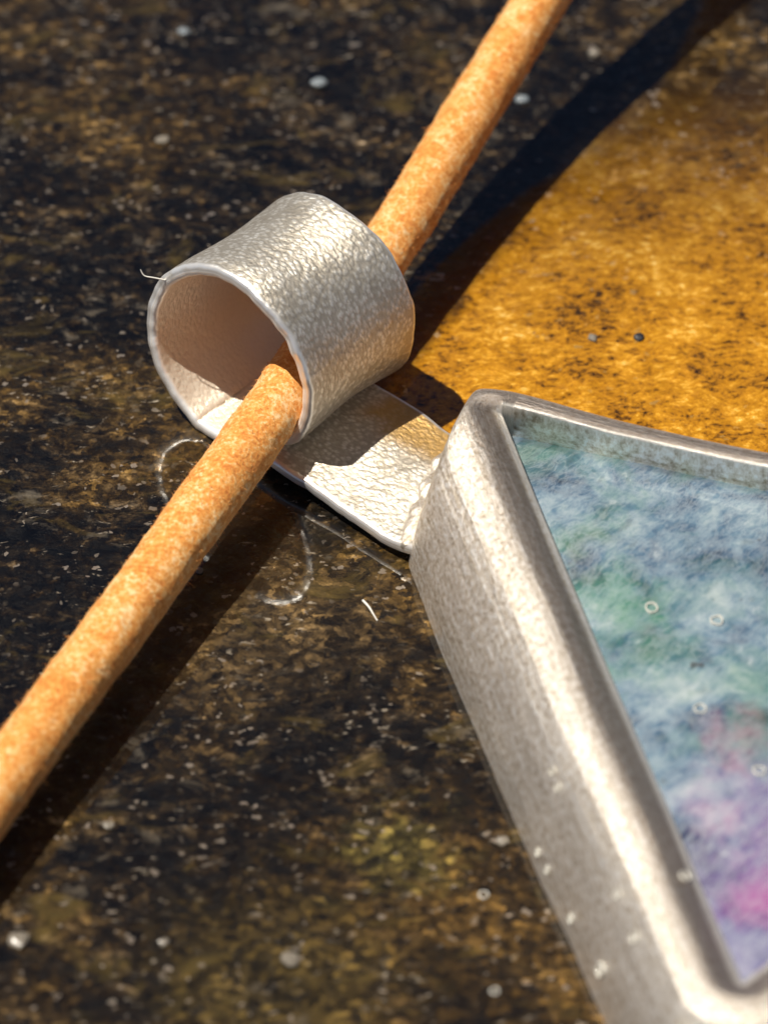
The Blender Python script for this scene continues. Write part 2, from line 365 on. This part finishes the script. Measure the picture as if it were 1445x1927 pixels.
PROF2 = [(.004, .150), (.001, .185), (0, .222), (.002, .229), (.009, .232), (.018, .2315), (.028, .229), (.040, .224), (.047, .220), (.053, .215), (.066, .203), (.078, .188), (.087, .17),
         (.094, .15), (.1, .12), (.104, .09), (.106, .05), (.107, .015), (.107, .002)]
# finer profiles: the near walls are broad and domed, the far wall is thin
PROFP = smooth_path([(a, b, 0) for a, b in PROF], 3)
PROFQ = smooth_path([(a, b, 0) for a, b in PROF2], 3)
def bezel():
    ol = outline(); i2 = next(i for i, q in enumerate(ol) if q[2] == 2); V, F, UV = [], [], []; m = len(PROFP); n = len(ol); u = 0.0
    for i, (p, nv, ci, ds) in enumerate(ol):
        if i: u += max((p-ol[i-1][0]).length, (nv-ol[i-1][1]).length*.12)
        near = math.exp(-((p-TA).length/.16)**2)
        corner = near*(.5+.5*max(0, nv.dot(Vector((-1, .07)))))
        ang = math.atan2(nv.y, nv.x)
        if ci == 0 and ds == 0.0:                                    # first corner: the wall widens round it
            f = min(1, max(0, (i % 17)/16)); ws = f*f*(3-2*f)*f**.5
        elif ci == 2 and ds > 0: ws = 0.0
        elif ci == 2: ws = 1-(i-i2)/16
        else: ws = 1.0
        if ci == 0: ws2 = 1-.20*min(1, (p-TA).length/SIDE)**2
        else: ws2 = .80 if (ci == 1 and ds > 0) else (.8+.2*min(1, (i-i2)/16) if ci == 2 and ds == 0 else (.80 if ci == 1 else 1.0))
        vv = 0.0
        for j, q in enumerate(PROFP):
            if j: vv += (q-PROFP[j-1]).length
            q = PROFQ[j].lerp(q, ws)
            a, z = q.x, q.y
            s = 1.0
            # the metal was pressed over by hand: slightly uneven
            wob = fn((p.x+nv.x*a, p.y+nv.y*a, z), 4, .006)+fn((p.x+nv.x*a, p.y+nv.y*a, z), 17, .001)
            s *= 1-(1-ws2)*min(1, a/.1)
            a2 = a*s + wob*min(1, a/.04)*(.35+.65*ws)
            z2 = z + (fn((p.x, p.y, 3), 4, .007))*min(1, z/.1) + near*.014*min(1, z/.15)
            x2, y2 = p.x+nv.x*a2, p.y+nv.y*a2
            cl = (x2-TA.x)*-.928+(y2-TA.y)*-.372                     # the corner is squashed flat behind the bail strip
            lim = .112-.046*(z/.236)
            ex = cl-lim+.018
            if ci in (0, 2) and ex > 0:
                pull = ex-.018*(1-math.exp(-ex/.018)); x2 += .928*pull; y2 += .372*pull
            V.append((x2, y2, z2)); UV.append((u, vv))
    for i in range(n):
        k = (i+1) % n
        for j in range(m-1): F.append((i*m+j, i*m+j+1, k*m+j+1, k*m+j))
    o = mesh('bezel', V, F, M_BEZ, PEN, uvs=UV); return o
BEZ = bezel()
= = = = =
Give back every line exactly as it stands, pictures excluded.

### Answer in full
The Blender Python script for this scene continues. Write part 2, from line 365 on. This part finishes the script. Measure the picture as if it were 1445x1927 pixels.
PROF2 = [(.004, .150), (.001, .185), (0, .222), (.002, .229), (.009, .232), (.018, .2315), (.028, .229), (.040, .224), (.047, .220), (.053, .215), (.066, .203), (.078, .188), (.087, .17),
         (.094, .15), (.1, .12), (.104, .09), (.106, .05), (.107, .015), (.107, .002)]
# finer profiles: the near walls are broad and domed, the far wall is thin
PROFP = smooth_path([(a, b, 0) for a, b in PROF], 3)
PROFQ = smooth_path([(a, b, 0) for a, b in PROF2], 3)
def bezel():
    ol = outline(); i2 = next(i for i, q in enumerate(ol) if q[2] == 2); V, F, UV = [], [], []; m = len(PROFP); n = len(ol); u = 0.0
    for i, (p, nv, ci, ds) in enumerate(ol):
        if i: u += max((p-ol[i-1][0]).length, (nv-ol[i-1][1]).length*.12)
        near = math.exp(-((p-TA).length/.16)**2)
        corner = near*(.5+.5*max(0, nv.dot(Vector((-1, .07)))))
        ang = math.atan2(nv.y, nv.x)
        if ci == 0 and ds == 0.0:                                    # first corner: the wall widens round it
            f = min(1, max(0, (i % 17)/16)); ws = f*f*(3-2*f)*f**.5
        elif ci == 2 and ds > 0: ws = 0.0
        elif ci == 2: ws = 1-(i-i2)/16
        else: ws = 1.0
        if ci == 0: ws2 = 1-.20*min(1, (p-TA).length/SIDE)**2
        else: ws2 = .80 if (ci == 1 and ds > 0) else (.8+.2*min(1, (i-i2)/16) if ci == 2 and ds == 0 else (.80 if ci == 1 else 1.0))
        vv = 0.0
        for j, q in enumerate(PROFP):
            if j: vv += (q-PROFP[j-1]).length
            q = PROFQ[j].lerp(q, ws)
            a, z = q.x, q.y
            s = 1.0
            # the metal was pressed over by hand: slightly uneven
            wob = fn((p.x+nv.x*a, p.y+nv.y*a, z), 4, .006)+fn((p.x+nv.x*a, p.y+nv.y*a, z), 17, .001)
            s *= 1-(1-ws2)*min(1, a/.1)
            a2 = a*s + wob*min(1, a/.04)*(.35+.65*ws)
            z2 = z + (fn((p.x, p.y, 3), 4, .007))*min(1, z/.1) + near*.014*min(1, z/.15)
            x2, y2 = p.x+nv.x*a2, p.y+nv.y*a2
            cl = (x2-TA.x)*-.928+(y2-TA.y)*-.372                     # the corner is squashed flat behind the bail strip
            lim = .112-.046*(z/.236)
            ex = cl-lim+.018
            if ci in (0, 2) and ex > 0:
                pull = ex-.018*(1-math.exp(-ex/.018)); x2 += .928*pull; y2 += .372*pull
            V.append((x2, y2, z2)); UV.append((u, vv))
    for i in range(n):
        k = (i+1) % n
        for j in range(m-1): F.append((i*m+j, i*m+j+1, k*m+j+1, k*m+j))
    o = mesh('bezel', V, F, M_BEZ, PEN, uvs=UV); return o
BEZ = bezel()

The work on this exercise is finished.